The cloud configuration seen in satellite imagery represents a visible manifestation of all types of atmospheric processes. The complete interpretation of cloud structure must make use of both satellite imagery and other available observational data. One should remember that the satellite sensors view only tops of clouds while in surface observations their bases are seen. Basically following six characteristic features of satellite pictures are helpful in extracting information for weather forecasting:

i) Brightness - The brightness depends strongly upon the albedo of the underlying surface in visible pictures. Highly reflecting surfaces like cumulonimbus (Cb) tops and snow appear pure white whereas the sea looks black. Other clouds and land appear in varying degrees of gray. In IR images warm land surfaces appear very dark while cold ones are white (e.g. Cb tops, thick cirrus, snow etc.). Lower level clouds and thin cirrus appear gray.

ii) Pattern - Cloud elements are seen to be organised into identifiable patterns like lines, bands, waves etc.

iii) Structure - In a VIS image, shadows of taller clouds fall on lower surfaces. Shadows and highlights thus give an idea of the cloud structure. In IR

imagery this information is provided by the cloud top temperature (CTT) more directly.

iv) Texture - The cloud surfaces when viewed by the satellite vary in degree of apparent smoothness. Some clouds appear smooth while some may look ragged.

v) Shape - Clouds assume a variety of shapes - rounded, straight, serrated, scalloped, diffused or curved.

vi) Size - The size of a pattern or the size of individual elements in a pattern are useful indicators of the scale of weather systems.

While interpreting satellite pictures continuity in time has to be maintained.
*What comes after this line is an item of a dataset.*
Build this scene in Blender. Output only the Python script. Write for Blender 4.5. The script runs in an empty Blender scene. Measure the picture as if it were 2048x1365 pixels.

The pictures should not be viewed in isolation but must be interpreted with reference to past weather and earlier imageries. It is necessary to keep in mind the time of the day, season and local peculiarities while interpreting satellite imageries. In VIS pictures illumination depends on the position of the sun which will vary the brightness of clouds. Similarly in different seasons (e.g. summer and winter) the image disc of the northern and southern hemisphere will have different brightness. Local features like mountains and valleys introduce their own effects. In IR imagery elevated land like Tibetan Plateau will be cold at night and would appear very bright whereas tropical oceans would maintain about the same gray shade throughout the diurnal cycle.